[begin Supplied data]

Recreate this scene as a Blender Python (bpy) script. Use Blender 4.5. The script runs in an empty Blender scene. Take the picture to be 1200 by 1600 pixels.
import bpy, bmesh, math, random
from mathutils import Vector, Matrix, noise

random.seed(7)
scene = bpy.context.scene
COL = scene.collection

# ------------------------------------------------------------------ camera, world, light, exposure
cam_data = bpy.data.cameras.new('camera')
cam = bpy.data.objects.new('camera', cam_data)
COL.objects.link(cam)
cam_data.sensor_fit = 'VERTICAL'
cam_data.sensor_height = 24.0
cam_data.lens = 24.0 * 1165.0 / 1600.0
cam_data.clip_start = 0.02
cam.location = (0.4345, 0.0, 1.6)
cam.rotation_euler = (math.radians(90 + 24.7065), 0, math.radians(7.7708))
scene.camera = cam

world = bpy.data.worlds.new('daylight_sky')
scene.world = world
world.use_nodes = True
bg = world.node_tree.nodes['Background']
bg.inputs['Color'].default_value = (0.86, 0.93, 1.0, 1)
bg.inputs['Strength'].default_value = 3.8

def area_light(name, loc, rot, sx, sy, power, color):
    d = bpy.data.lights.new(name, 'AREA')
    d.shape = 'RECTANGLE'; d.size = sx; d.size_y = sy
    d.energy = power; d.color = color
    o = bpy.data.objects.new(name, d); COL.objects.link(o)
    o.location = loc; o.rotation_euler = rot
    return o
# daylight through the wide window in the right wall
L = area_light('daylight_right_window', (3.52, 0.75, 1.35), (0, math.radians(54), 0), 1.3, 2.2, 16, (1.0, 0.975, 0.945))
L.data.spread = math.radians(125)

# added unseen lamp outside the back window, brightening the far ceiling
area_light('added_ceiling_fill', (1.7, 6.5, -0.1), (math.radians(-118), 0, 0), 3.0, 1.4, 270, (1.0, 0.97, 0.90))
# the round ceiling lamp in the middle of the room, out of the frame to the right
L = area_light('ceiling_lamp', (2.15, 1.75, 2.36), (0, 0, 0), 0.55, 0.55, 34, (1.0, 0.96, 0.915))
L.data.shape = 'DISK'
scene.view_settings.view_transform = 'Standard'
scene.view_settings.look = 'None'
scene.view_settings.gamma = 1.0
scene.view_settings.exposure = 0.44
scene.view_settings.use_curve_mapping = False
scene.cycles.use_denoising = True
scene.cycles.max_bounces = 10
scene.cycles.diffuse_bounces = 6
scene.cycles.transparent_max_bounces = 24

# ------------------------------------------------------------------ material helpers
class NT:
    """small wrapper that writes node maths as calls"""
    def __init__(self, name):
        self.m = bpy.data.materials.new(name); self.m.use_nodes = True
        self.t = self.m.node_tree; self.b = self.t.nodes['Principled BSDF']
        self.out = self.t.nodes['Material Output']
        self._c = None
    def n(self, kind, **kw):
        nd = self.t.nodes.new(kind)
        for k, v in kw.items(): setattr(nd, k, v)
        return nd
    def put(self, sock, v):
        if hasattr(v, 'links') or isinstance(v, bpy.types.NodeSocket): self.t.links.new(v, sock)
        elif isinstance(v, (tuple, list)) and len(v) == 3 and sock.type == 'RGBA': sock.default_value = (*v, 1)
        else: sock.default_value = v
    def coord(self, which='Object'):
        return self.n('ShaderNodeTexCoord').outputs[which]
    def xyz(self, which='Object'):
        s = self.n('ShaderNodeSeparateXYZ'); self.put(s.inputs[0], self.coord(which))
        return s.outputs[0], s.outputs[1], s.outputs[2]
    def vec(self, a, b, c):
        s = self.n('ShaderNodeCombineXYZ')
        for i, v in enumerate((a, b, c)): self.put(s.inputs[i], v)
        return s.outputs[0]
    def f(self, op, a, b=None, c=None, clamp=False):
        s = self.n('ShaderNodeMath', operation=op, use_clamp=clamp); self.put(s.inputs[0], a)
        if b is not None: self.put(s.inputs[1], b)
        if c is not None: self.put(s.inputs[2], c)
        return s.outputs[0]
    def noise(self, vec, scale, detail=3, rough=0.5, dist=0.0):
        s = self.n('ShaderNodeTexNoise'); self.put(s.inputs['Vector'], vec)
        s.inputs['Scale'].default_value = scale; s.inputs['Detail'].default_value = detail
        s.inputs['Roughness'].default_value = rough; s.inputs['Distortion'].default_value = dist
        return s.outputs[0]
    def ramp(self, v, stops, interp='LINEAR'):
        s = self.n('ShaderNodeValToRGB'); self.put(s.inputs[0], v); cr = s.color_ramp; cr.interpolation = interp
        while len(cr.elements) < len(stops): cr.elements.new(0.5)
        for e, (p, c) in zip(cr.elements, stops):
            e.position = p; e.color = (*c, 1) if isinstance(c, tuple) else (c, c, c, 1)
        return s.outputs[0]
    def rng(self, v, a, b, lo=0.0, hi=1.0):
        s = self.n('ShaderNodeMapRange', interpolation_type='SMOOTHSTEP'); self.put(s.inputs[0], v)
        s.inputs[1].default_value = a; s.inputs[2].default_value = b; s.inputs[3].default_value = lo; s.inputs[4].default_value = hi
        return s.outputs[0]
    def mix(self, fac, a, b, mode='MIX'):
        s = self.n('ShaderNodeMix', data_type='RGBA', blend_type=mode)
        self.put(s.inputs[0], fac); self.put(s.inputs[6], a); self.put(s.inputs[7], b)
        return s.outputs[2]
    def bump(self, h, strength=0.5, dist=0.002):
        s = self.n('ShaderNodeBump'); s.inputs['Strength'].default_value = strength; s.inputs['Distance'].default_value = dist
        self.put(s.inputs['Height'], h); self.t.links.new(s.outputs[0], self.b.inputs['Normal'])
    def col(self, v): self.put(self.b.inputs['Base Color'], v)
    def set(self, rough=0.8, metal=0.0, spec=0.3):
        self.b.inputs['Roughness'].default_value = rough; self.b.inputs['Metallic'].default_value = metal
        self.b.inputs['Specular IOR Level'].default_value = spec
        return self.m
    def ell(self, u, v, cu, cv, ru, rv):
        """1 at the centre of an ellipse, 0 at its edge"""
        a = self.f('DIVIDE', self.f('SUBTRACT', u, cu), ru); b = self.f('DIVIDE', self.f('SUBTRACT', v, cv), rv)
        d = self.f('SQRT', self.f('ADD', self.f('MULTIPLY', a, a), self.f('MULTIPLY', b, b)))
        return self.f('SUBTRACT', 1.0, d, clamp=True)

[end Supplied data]

In this exercise, copy only the lines from the opening line of the material through the line where "bg.inputs['Strength'].default_value = 3.8" appears.

Recreate this scene as a Blender Python (bpy) script. Use Blender 4.5. The script runs in an empty Blender scene. Take the picture to be 1200 by 1600 pixels.
import bpy, bmesh, math, random
from mathutils import Vector, Matrix, noise

random.seed(7)
scene = bpy.context.scene
COL = scene.collection

# ------------------------------------------------------------------ camera, world, light, exposure
cam_data = bpy.data.cameras.new('camera')
cam = bpy.data.objects.new('camera', cam_data)
COL.objects.link(cam)
cam_data.sensor_fit = 'VERTICAL'
cam_data.sensor_height = 24.0
cam_data.lens = 24.0 * 1165.0 / 1600.0
cam_data.clip_start = 0.02
cam.location = (0.4345, 0.0, 1.6)
cam.rotation_euler = (math.radians(90 + 24.7065), 0, math.radians(7.7708))
scene.camera = cam

world = bpy.data.worlds.new('daylight_sky')
scene.world = world
world.use_nodes = True
bg = world.node_tree.nodes['Background']
bg.inputs['Color'].default_value = (0.86, 0.93, 1.0, 1)
bg.inputs['Strength'].default_value = 3.8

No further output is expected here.